Understanding Interest & Fees - Part 2

What Are Fees?
Fees are almost a breath of fresh air. Not because they're fun to pay, of course, but because they're far easier for most people to understand.

Fees are payments that the company charges. Unlike interest, these apply immediately and can vary depending on the activity and amount of money involved. These are some common examples:

Late payments on balances
Going over credit limits
Annual fee
Balance transfers
Cash advances
Returned payments
Returned checks
Foreign transactions

All of these will vary, depending on the company. However, we can provide you with a basic understanding of how they work.

Late payments - This is the flat sum you'll pay for making a late payment. Most companies have different amounts you'll pay, based on the amount of the late payment. You should consider this when considering paying late.

Going over credit limits: Some companies will assess a flat amount for going over your credit limit. Not all do, however. It's more common for banks issuing debit cards to evaluate overdraft charges than credit card companies for going over the limit.

Annual fee - This is the annual amount the company charges for using the card. The annual charge is always a flat sum. Cards with many rewards will have higher annual fees to recoup some of the cost of offering those rewards. They also want to encourage consumers to use the card more often to make them more valuable to the user and the company. Some issuers do not charge an annual fee.

Balance transfers - Companies want to make money from balance transfers in some way. They do this first by assessing a balance transfer charge, which is similar to charging a merchant for processing. However, these are often somewhat higher than a processing fee, often 5%.
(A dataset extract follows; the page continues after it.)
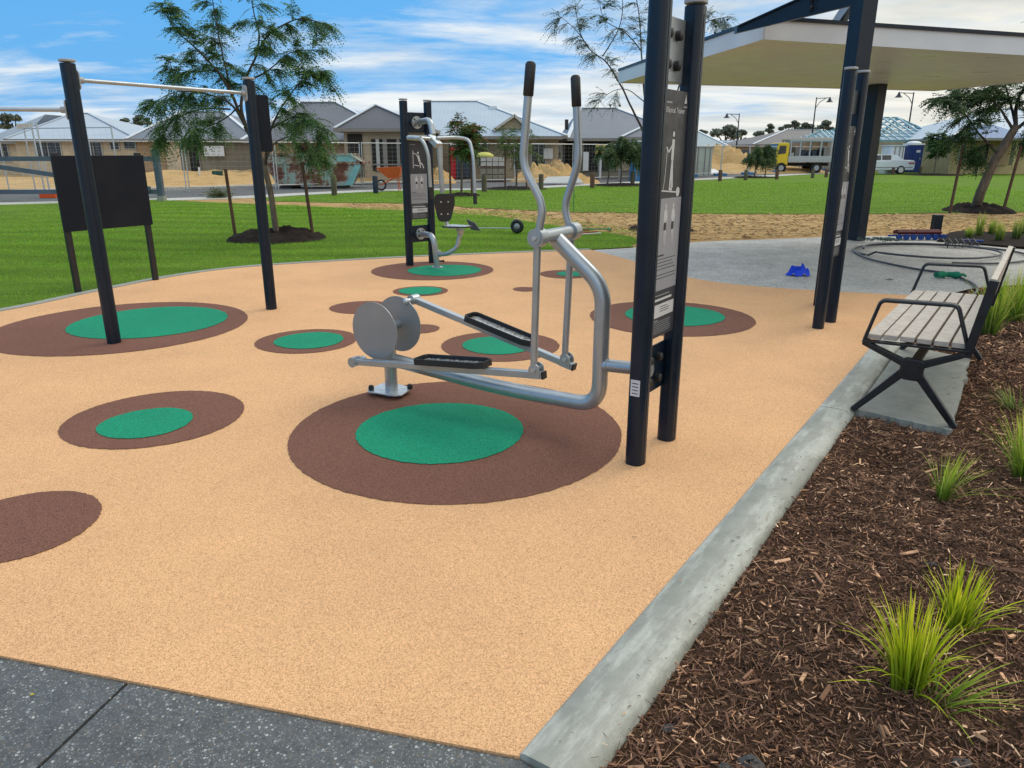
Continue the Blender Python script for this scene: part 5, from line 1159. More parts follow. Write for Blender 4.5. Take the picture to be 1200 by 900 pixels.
def house(label, Y, D, x0, x1, ybase, yeave, yridge, wall, roof, r0=None, r1=None, oh=.45, xridge=None):
    """x0, x1 wall ends and the heights are sighted at depth Y; ridge runs along x; returns helpers"""
    L, Rr = at(x0, ybase, Y), at(x1, ybase, Y); zb = -.03; ze = at((x0+x1)/2, yeave, Y).z; zr = at((x0+x1)/2, yridge, Y+D/2).z
    t = thing('house', label, 'house', ((L.x+Rr.x)/2, Y+D/2, zb))
    m = MB(); m.prism([(L.x, Y, zb), (Rr.x, Y, zb), (Rr.x, Y+D, zb), (L.x, Y+D, zb)], (0, 0, ze-zb)); m.build('wall', wall, t)
    a, b, c, d = (L.x-oh, Y-oh, ze), (Rr.x+oh, Y-oh, ze), (Rr.x+oh, Y+D+oh, ze), (L.x-oh, Y+D+oh, ze)
    ym = Y+D/2; rx0 = at(r0, yridge, ym).x if r0 else L.x+D/2; rx1 = at(r1, yridge, ym).x if r1 else Rr.x-D/2
    e, f = (rx0, ym, zr), (rx1, ym, zr); dz = .004
    m = MB(); m.add([a, b, c, d, e, f], [(0, 1, 5, 4), (1, 2, 5), (2, 3, 4, 5), (3, 0, 4), (3, 2, 1, 0)]); rf = m.build('roof', roof, t)
    m = MB()
    for p, q_ in ((a, b), (b, c), (c, d), (d, a)): m.bar(Vector(p)-Vector((0, 0, .09)), Vector(q_)-Vector((0, 0, .09)), .13, .17)
    m.build('gutter', 'trim', t)
    m = MB()
    for p, q_ in ((a, e), (b, f), (e, f)): m.bar(Vector(p)+Vector((0, 0, .03)), Vector(q_)+Vector((0, 0, .03)), .24, .05)
    m.build('ridge_cap', roof if roof in ('rf_light',) else 'flash', rf)
    return t, rf, ze
def opening(t, Y, px0, px1, py0, py1, kind='window', mull=1, glass='glass'):
    A, B = at(px0, py1, Y), at(px1, py0, Y); c = (A+B)/2; w_, h_ = abs(B.x-A.x), abs(B.z-A.z); y = Y-.012
    m = MB(); fr = .06
    for z in (A.z+fr/2, B.z-fr/2): m.box((c.x, y-.03, z), (w_, .08, fr))
    for x in (A.x+fr/2, B.x-fr/2): m.box((x, y-.03, c.z), (fr, .08, h_-2*fr))
    for k in range(mull): m.box((A.x+w_*(k+1)/(mull+1), y-.03, c.z), (fr*.7, .06, h_-2*fr))
    o = m.build(kind, 'frame_w' if kind == 'window' else 'trim', t); MB().box((c.x, y, c.z), (w_-fr, .02, h_-fr)).build('pane' if kind == 'window' else 'door_panel', glass, o); return o
def patch(t, Y, px0, px1, py0, py1, mat, name, d=.05, dep=.06):
    A, B = at(px0, py1, Y-d), at(px1, py0, Y-d); c = (A+B)/2; MB().box((c.x, Y-d+dep/2-.03, c.z), (abs(B.x-A.x), dep, abs(B.z-A.z))).build(name, mat, t)
def hipwing(t, Y, D, px0, px1, ze, pyr, roof, pxr=None, gable=False, walls=None, flash=True, yb=-.03, pdep=None):
    """projecting front wing whose ridge runs back towards the main roof"""
    x0, x1 = at(px0, 160, Y).x, at(px1, 160, Y).x; xm = at(pxr, 160, Y+1).x if pxr else (x0+x1)/2; yr = Y+(x1-x0)*.35 if not gable else Y-.3; zr = at(pxr or (px0+px1)/2, pyr, yr).z
    oh = .4; a, b = (x0-oh, Y-oh, ze+.02), (x1+oh, Y-oh, ze+.02); c, d = (x1+oh, Y+D, ze+.02), (x0-oh, Y+D, ze+.02); e, f = (xm, yr, zr), (xm, Y+D, zr)
    m = MB(); m.add([a, b, c, d, e, f], [(0, 1, 4), (1, 2, 5, 4), (3, 0, 4, 5), (3, 2, 1, 0)]); rf = m.build('roof', roof, t)
    m = MB(); m.bar(Vector(a)-Vector((0, 0, .09)), Vector(b)-Vector((0, 0, .09)), .14, .18); m.bar(Vector(b)-Vector((0, 0, .09)), Vector(c)-Vector((0, 0, .09)), .14, .18); m.bar(Vector(a)-Vector((0, 0, .09)), Vector(d)-Vector((0, 0, .09)), .14, .18); m.build('gutter', 'trim', t)
    if flash: m = MB(); m.bar(Vector(a)+Vector((0, 0, .03)), Vector(e)+Vector((0, 0, .03)), .24, .05); m.bar(Vector(b)+Vector((0, 0, .03)), Vector(e)+Vector((0, 0, .03)), .2, .05); m.build('ridge_cap', 'flash', rf)
    if walls: m = MB(); m.prism([(x0, Y, yb), (x1, Y, yb), (x1, Y+D, yb), (x0, Y+D, yb)], (0, 0, ze-yb+.01)); m.build('wall', walls, t)
    return rf
# A: far left, cream brick, light grey hip roof
t, rf, ze = house('cream brick house with pale grey hip roof on the far left', 54, 11, 24, 163, 199, 163, 133, 'w_cream', 'rf_light', 86, 104)
opening(t, 54, 43, 71, 166, 186, mull=1); opening(t, 54, 101, 119, 166, 184, mull=1); opening(t, 54, 130, 140, 166, 176, mull=0); opening(t, 54, 146, 159, 165, 175, mull=0)
hipwing(t, 57, 8, -14, 20, at(10, 166, 57).z, 134, 'rf_light', 60, walls='w_cream', flash=False)
m = MB(); v_ = at(29, 148, 56.5); m.box(v_, (.9, .5, .35)); m.build('vent', 'trim_l', rf)
opening(t, 57, 0, 9, 168, 190, mull=1)
# B: brown recess and grey block, dark hip roof
t, rf, ze = house('grey block house with slate roof behind the feathery tree', 50, 10, 166, 300, 207, 163, 131, 'w_grey', 'rf_mid', 212, 262)
patch(t, 50, 166, 198, 165, 207, 'w_tan', 'garage_wall'); patch(t, 50, 198, 209, 164, 207, 'w_cream', 'brick_pier', .16, .1); opening(t, 50, 224, 233, 170, 204, 'door', 0, 'opening')
patch(t, 50, 240, 262, 171, 183, 'white', 'site_notice', .3)
# C: grey and beige, twin roofs with pale ridge
t, rf, ze = house('brown grey house with large dark window openings behind the skip bin', 45, 12, 300, 470, 208, 164, 120, 'w_tan', 'rf_dark', 352, 394)
hipwing(t, 42.5, 12, 403, 497, at(450, 151, 42.5).z, 123, 'rf_dark', 440, walls='w_beige')
patch(t, 42.5, 437, 486, 163, 200, 'opening', 'garage_opening'); patch(t, 42.5, 410, 424, 157, 207, 'opening', 'porch_opening')
patch(t, 42.5, 442, 444, 163, 200, 'frame_w', 'prop', .12); patch(t, 42.5, 450, 453, 163, 199, 'trim', 'stud', .12); patch(t, 42.5, 466, 468, 163, 199, 'trim', 'stud', .12); patch(t, 42.5, 437, 486, 192, 193.5, 'trim', 'rail', .15)
# D: pale blue roof with small gable
t, rf, ze = house('beige house with wide pale blue roof and a small gable', 47, 13, 505, 654, 208, 159, 119, 'w_beige', 'rf_blue', 500, 560)
hipwing(t, 46, 8, 566, 650, at(600, 160, 46).z, 137, 'rf_blue', 600, flash=False)
gm = MB(); g0_, g1_, g2_ = at(584, 151, 46.2), at(616, 151, 46.2), at(603, 138, 46.2)
gm.prism([g0_, g1_, g2_], (0, 3, 0)); gm.build('gable', 'w_beige', t)
gm = MB(); gm.bar(g0_+Vector((-.3, -.15, -.1)), g2_+Vector((0, -.15, .12)), .35, .14); gm.bar(g1_+Vector((.3, -.15, -.1)), g2_+Vector((0, -.15, .12)), .35, .14); gm.build('barge_board', 'trim_l', t)
gm = MB(); q0_, q1_, q2_ = g0_+Vector((-.4, -.1, -.1)), g1_+Vector((.4, -.1, -.1)), g2_+Vector((0, -.1, .2)); gm.add([q0_, q2_, q2_+Vector((0, 4, 0)), q0_+Vector((0, 4, 0)), q1_, q1_+Vector((0, 4, 0))], [(0, 1, 2, 3), (1, 4, 5, 2)]); gm.build('gable_roof', 'rf_blue', t)
opening(t, 47, 602, 614, 167, 200, mull=0); opening(t, 47, 622, 640, 167, 200, mull=1); opening(t, 47, 560, 572, 168, 196, mull=0); patch(t, 47, 637, 648, 174, 186, 'white', 'site_notice', .2)
patch(t, 47, 626, 632, 189, 197, 'opening', 'vent_opening', .1)
m = MB(); m.box(at(578, 133, 52), (.5, .5, .9)); m.build('flue', 'flash', rf)
# E: dark roof, open front
t, rf, ze = house('dark roofed house with open unfinished front right of the levers', 49, 13, 672, 800, 206, 162, 127, 'w_grey', 'rf_mid', 680, 722)
patch(t, 49, 684, 716, 165, 200, 'opening', 'garage_opening'); patch(t, 49, 722, 748, 166, 200, 'w_beige', 'pier'); hipwing(t, 48, 6, 735, 802, at(770, 161, 48).z, 143, 'rf_mid', 765, flash=True)
patch(t, 49, 683, 690, 178, 200, 'white', 'leaning_board', .5); patch(t, 49, 701, 704, 172, 200, 'frame_w', 'prop', .4)
m = MB(); m.tube([at(664, 152, 51), at(664, 140, 51)], .12, 8); m.build('vent_pipe', 'rubber_black', rf)
# far row
t, rf, ze = house('small teal grey roofed house far behind the twin posts', 74, 9, 800, 845, 192, 171, 153, 'w_beige', 'rf_teal', 806, 816)
t, rf, ze = house('long low house with brown grey roof behind the truck', 78, 14, 884, 976, 192, 169, 152, 'w_tan', 'rf_brown', 922, 962)
t, rf, ze = house('low white roofed shed row beside the distant trees', 92, 8, 838, 880, 190, 170, 165, 'w_tan', 'rf_light')
# dark sheet fence in front
def sheetfence(name, label, a, b, h, mat, n=8):
    A, B = Vector(a), Vector(b); t = thing(name, label, 'fence', (A+B)/2)
    m = MB(); m.bar(A+Vector((0, 0, h/2-.03)), B+Vector((0, 0, h/2-.03)), .05, h); m.build('panel', mat, t)
    m = MB()
    for k in range(n+1): p = A.lerp(B, k/n); m.box(p+Vector((0, -.04, h/2)), (.06, .06, h+.08))
    tag(m.build('post', 'trim', t), kind='stuff') if False else m.build('post_row', 'trim', t)
sheetfence('sheet_fence', 'dark blue grey sheet fence beside the sand heap', (at(836, 190, 70).x, 70, 0), (at(878, 190, 70).x, 70, 0), 1.8, 'darkfence', 4)
sheetfence('sheet_fence', 'brown sheet fence behind the white car', (at(1003, 190, 66).x, 66, 0), (at(1042, 190, 66).x, 66, 0), 2.2, 'w_red', 5)
# H: timber and steel roof frame
M['truss'] = flat('blue green roof framing', (.17, .33, .36), .5); M['truss_l'] = flat('pale blue framing', (.40, .58, .66), .5)
Yh = 64; t = thing('unfinished_house', 'unfinished house with blue green open roof framing', 'house', at(1040, 190, Yh+6))
xa, xb = at(985, 170, Yh).x, at(1108, 170, Yh).x; D = 13; ze = at(1050, 165, Yh).z; zr = at(1035, 138, Yh+D/2).z
m = MB(); m.prism([(xa+.5, Yh, -.03), (xb-.3, Yh, -.03), (xb-.3, Yh+D, -.03), (xa+.5, Yh+D, -.03)], (0, 0, ze)); m.build('wall', 'w_cream', t)
A_, B_, C_, D_ = Vector((xa, Yh-.4, ze)), Vector((xb, Yh-.4, ze)), Vector((xb, Yh+D, ze)), Vector((xa, Yh+D, ze)); e_, f_ = Vector((at(1030, 138, Yh+D/2).x, Yh+D/2, zr)), Vector((at(1052, 138, Yh+D/2).x, Yh+D/2, zr))
m = MB()
for p, q_ in ((A_, e_), (B_, f_), (C_, f_), (D_, e_), (e_, f_), (A_, B_), (B_, C_), (C_, D_), (D_, A_)): m.bar(p, q_, .14, .14)
m.build('ridge_frame', 'truss', t)
for base, top, nn in (((A_, B_), (e_, f_), 13), ((B_, C_), (f_, f_), 9), ((D_, A_), (e_, e_), 9), ((C_, D_), (f_, e_), 11)):
    for k in range(1, nn):
        u_ = k/nn; p = base[0].lerp(base[1], u_)
        # jack rafters run square to the eave until they meet the hip
        d_ = (top[0]+top[1])/2; ax_ = Vector((0, 1, 0)) if abs(base[1].y-base[0].y) < .1 else Vector((1, 0, 0)); sgn = 1 if (e_+f_).dot(ax_)/2 > p.dot(ax_) else -1
        if ax_.y: 
            lim = min(1, abs(p.x-base[0].x)/max(abs(top[0].x-base[0].x), .1), abs(base[1].x-p.x)/max(abs(base[1].x-top[1].x), .1)); q_ = Vector((p.x, p.y+sgn*lim*(D/2), ze+(zr-ze)*lim))
        else:
            lim = min(abs(p.y-base[0].y), abs(base[1].y-p.y))/(D/2); hx = abs((top[0].x)-p.x); q_ = Vector((p.x+sgn*lim*hx, p.y, ze+(zr-ze)*lim))
        m = MB(); m.bar(p, q_, .09, .12); m.build('rafter', 'truss_l', t)
for k in range(1, 8):
    u_ = k/8; m = MB(); p0, p1_ = A_.lerp(e_, u_), B_.lerp(f_, u_); m.bar(p0+Vector((0, -.02, .07)), p1_+Vector((0, -.02, .07)), .06, .06)
    p2_ = C_.lerp(f_, u_); m.bar(p1_+Vector((0, 0, .07)), p2_+Vector((0, 0, .07)), .06, .06); m.build('batten', 'truss', t)
opening(t, Yh, 1052, 1060, 172, 190, mull=0)
t2_ = thing('unfinished_house', 'lower blue open roof framing left of the shelter column', 'house', at(965, 190, 68)); xa, xb = at(936, 170, 68).x, at(1004, 170, 68).x; zl = at(960, 166, 68).z; zh = at(980, 153, 71).z
m = MB(); m.prism([(xa+1, 68, -.03), (xb, 68, -.03), (xb, 76, -.03), (xa+1, 76, -.03)], (0, 0, zl)); m.build('wall', 'w_tan', t2_)
for k in range(12):
    x = xa+(xb-xa)*k/11; zt = zl+(zh-zl)*min(1, (k+1)/7); m = MB(); m.bar((x, 67.7, zl+.05), (x+.4, 71.5, zt), .09, .1); m.build('rafter', 'truss_l', t2_)
m = MB(); m.bar((xa, 67.7, zl+.05), (xb, 67.7, zl+.05), .1, .12); m.bar((xa, 67.7, zl+.05), (xa+(xb-xa)*.6, 71.5, zh), .12, .12); m.bar((xa+(xb-xa)*.55, 71.5, zh), (xb, 71.5, zh), .12, .12); m.build('ridge_frame', 'truss', t2_)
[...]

Cash advances - Not only do you pay interest on money you pull from the ATM, but you'll also have a charge applied, and it will be higher than what merchants pay for processing, about 5%. This does not include what you pay for using the ATM.
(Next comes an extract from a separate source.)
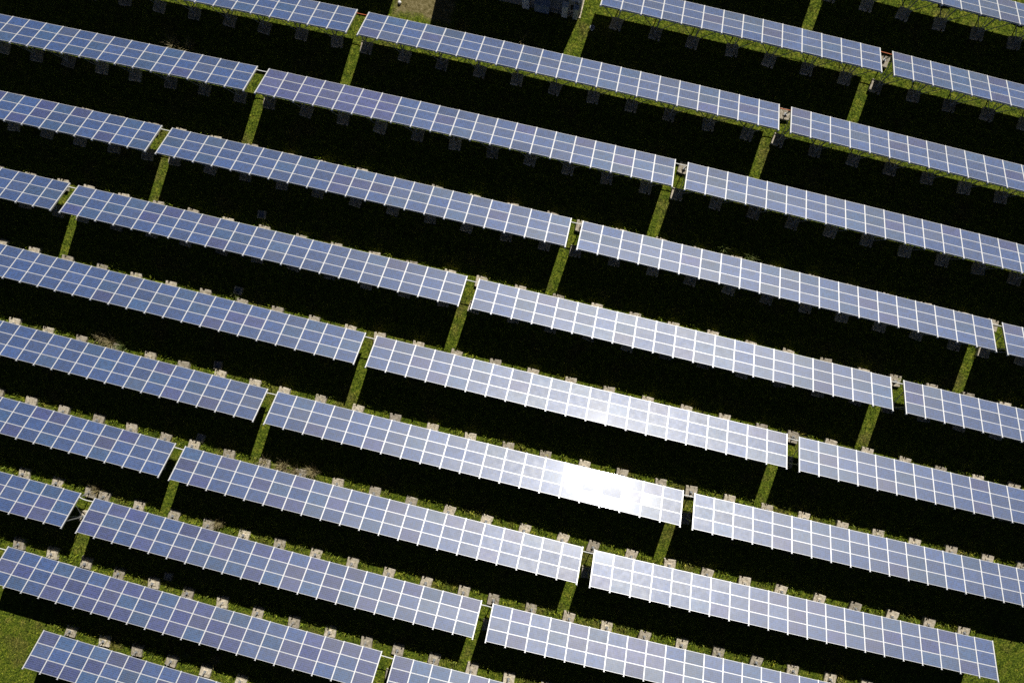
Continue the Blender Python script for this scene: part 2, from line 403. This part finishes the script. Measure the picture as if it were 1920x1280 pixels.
CLUMPS = [
    (-20.6, -16.9, .30, .5, .9, 80, 1, 'straw tussock at the foot of a lit grass strip, leftmost of its patch'),
    (-18.9, -16.95, .50, .55, 1.0, 150, 1, 'broad straw tussock beside the strip of lit grass, in the ninth row'),
    (-17.75, -17.2, .45, .5, .95, 130, 1, 'straw tussock between two footings in the ninth row'),
    (-16.2, -16.75, .40, .5, .95, 130, 1, 'golden straw tussock standing apart at the right of its patch, ninth row'),
    (-37.6, -9.55, .35, .5, 1.0, 70, 1, 'thin straw tussock leaning left near the left edge, eighth row'),
    (-36.6, -9.85, .40, .6, 1.1, 120, 1, 'large straw tussock near the left edge, eighth row'),
    (-35.6, -10.0, .35, .5, .9, 90, 0, 'green weed right of the large tussock, eighth row'),
    (-36.9, 17.3, .35, .6, 1.1, 90, 1, 'straw tussock peeping over the fourth row near the top left'),
    (-35.5, 17.35, .28, .5, .9, 60, 1, 'smaller straw tussock peeping over the fourth row near the top left'),
    (14.4, 10.8, .18, .4, .8, 26, 0, 'thin weed peeping over the right half of the fifth row'),
    (16.8, 10.5, .40, .4, .75, 70, 0, 'low yellow-green weed peeping over the right half of the fifth row'),
    (-25.4, 3.75, .22, .25, .5, 34, 0, 'small green weed beside a cable pit, sixth row'),
    (-26.6, -3.1, .3, .25, .5, 40, 0, 'dull green weed below a cable pit, seventh row'),
    (-34.9, -23.1, .30, .5, 1.0, 100, 1, 'brown tussock between two footings in the leftmost gap of the tenth row'),
    (-23.4, -23.3, .38, .4, .85, 100, 1, 'tan tussock between footings left of centre in the tenth row'),
    (-20.9, -35.4, .40, .35, .8, 110, 1, 'straw tussock at the bottom edge between footings'),
    (-23.6, -35.6, .40, .3, .6, 90, 0, 'yellow-green weed at the bottom left between footings'),
    (-6.84, 24.3, .06, .9, 1.3, 5, 1, 'single thin pale stalk standing above the third row'),
]


TIPS = {}
STEEL_BLUE, INDIGO, TEAL, LILAC = (.013, .048, .165), (.023, .034, .138), (.014, .056, .153), (.034, .043, .157)
def batch(rr, row, idx, c):
    # modules came in batches: mostly steel blue, the two rows nearest the bottom mostly indigo
    p = {'I': .62, 'J': .45, 'H': .25, 'G': .14}.get(row, .08)
    if (row, idx) == ('B', 0) and c < 7: return LILAC
    u = rr.random()
    k = INDIGO if u < p else TEAL if u > .84 else STEEL_BLUE
    v = rr.uniform(.88, 1.12)
    return tuple(x*v for x in k)
def solar_table(row, idx, ncol, x0, y0, yaw, sx, q, bow, lo, hi):
    t = empty('solar_table', (x0, y0, 0), yaw)
    tag(t, TABLE_LABELS[(row, idx)], 'solar table', 'solar tables standing in rows across the grass')
    def X(c): return sx*PITCH*(c+q*c*(c-ncol)/100)
    def B(c): return bow*c*(c-ncol)/100
    def at(c, d, n):          # column, distance up the slope, height above the glass
        return Vector((X(c), B(c)-d*CT+n*ST, LOW+d*ST+n*CT))
    rr = random.Random(hash((ROWS.index(row), idx+5)) & 0xffff)
    drift = [rr.gauss(0, .45) for j in range(3)]
    for c in range(lo, hi):
        k = (X(c+1)-X(c))/PITCH
        for j in range(3):
            jit = Matrix.Rotation(R(drift[j]+rr.gauss(0, .42)), 4, 'X') @ Matrix.Rotation(R(rr.gauss(0, .28)), 4, 'Y')
            o = mesh_obj('solar_panel', PANEL, t); o.color = (*batch(rr, row, idx, c), 1)
            o.matrix_basis = Matrix.Translation(at(c+.5, .51+1.02*j, 0)) @ SLOPE @ jit @ Matrix.Diagonal((k, 1, 1, 1))
    for c in range(lo, hi+1):
        o = mesh_obj('rail', RAIL, t)
        o.matrix_basis = Matrix.Translation(at(c, 0, 0)) @ SLOPE
    for d, n, h in ((.45, -.182, .11), (2.45, -.182, .11), (3.02, -.09, .10)):
        b = MB()
        for c in range(lo, hi): b.bar(at(c, d, n), at(c+1, d, n), .06, h, up=(0, ST, CT))
        mesh_obj('beam', b.mesh('beam', [STEEL]), t)
    par = FOOT_PARITY.get((row, idx), 0)
    for c in range(lo, hi+1):
        if (c-par) % 2 or (c == ncol and par == 0 and ncol % 2 == 0): continue
        fx = X(c)
        for front in (True, False):
            yy = B(c)+(-.2 if front else -2.5)
            o = mesh_obj('footing', rr.choice(FOOT), t, (fx+rr.uniform(-.06,.06), yy+rr.uniform(-.07,.07), rr.uniform(-.09,.02)))
            o.rotation_euler = (R(rr.uniform(-2.5,2.5)), R(rr.uniform(-2.5,2.5)), R(rr.uniform(-7,7))+(0 if front else math.pi))
            d = .30 if front else 2.45
            top = at(c, d, -.235); foot = Vector((fx, yy, .30))
            b = MB(); b.bar(foot, top, .075, .075); b.box(fx-.11, fx+.11, yy-.11, yy+.11, .34, .375)
            mesh_obj('leg', b.mesh('leg', [STEEL]), t)
            if not front:
                for dc in (-1, 1):
                    if lo <= c+dc <= hi:
                        b = MB(); b.bar(foot+Vector((.05*dc, 0, .1)), at(c+dc, 2.45, -.235), .045, .045)
                        mesh_obj('brace', b.mesh('brace', [STEEL]), t)
                b = MB(); b.bar(foot+Vector((0, .06, .2)), at(c, 1.0, -.12), .045, .045)
                mesh_obj('strut', b.mesh('strut', [STEEL]), t)
    # white cable run hung along the low edge
    pts = []
    for c in range(lo, hi):
        sag = rr.uniform(.04, .10) if rr.random() < SAGGY.get(row, .15) else .012
        for k in range(6):
            f = k/6; pts.append(at(c+f, .12, -.11)+Vector((0, .09, -sag*4*f*(1-f)-.02)))
    pts.append(at(hi, .12, -.11)+Vector((0, .09, -.02)))
    b = MB(); b.tube(pts, .022, 5); mesh_obj('cable', b.mesh('cable', [WHITE]), t)
    M = Matrix.Translation((x0, y0, 0)) @ Matrix.Rotation(yaw, 4, 'Z')
    TIPS[(row, idx)] = (M @ at(lo, .32, -.1), M @ at(hi, .32, -.1), lo, hi, ncol)
for a in TABLES: solar_table(*a)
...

Returned payments - If you have to return a payment for some reason, e.g., you make a purchase and realize you don't want the item so return the payment, you'll see a charge assessed. Usually, this is a flat sum based on the amount returned. The company will assess this to recoup the lost value of the processing fee.

Returned checks - It's not common to have checks with a credit card. If you do, however, you might have a charge attached to returned checks. Many companies have no fee assessed for these, but some do.

Foreign transactions - If you're traveling, you may have a fee attached to every purchase you make overseas. The charge is usually a percentage of the payment, and the company imposes it because foreign merchants may not have to pay for processing. The amounts are usually around the same as a regular processing charge. Sometimes foreign transaction costs will be eliminated as part of an incentive program, something to watch for if you travel outside the country often.

Do you understand interest and fees a little better now? We hope so, and we hope this information will help you be a savvier credit card user going forward.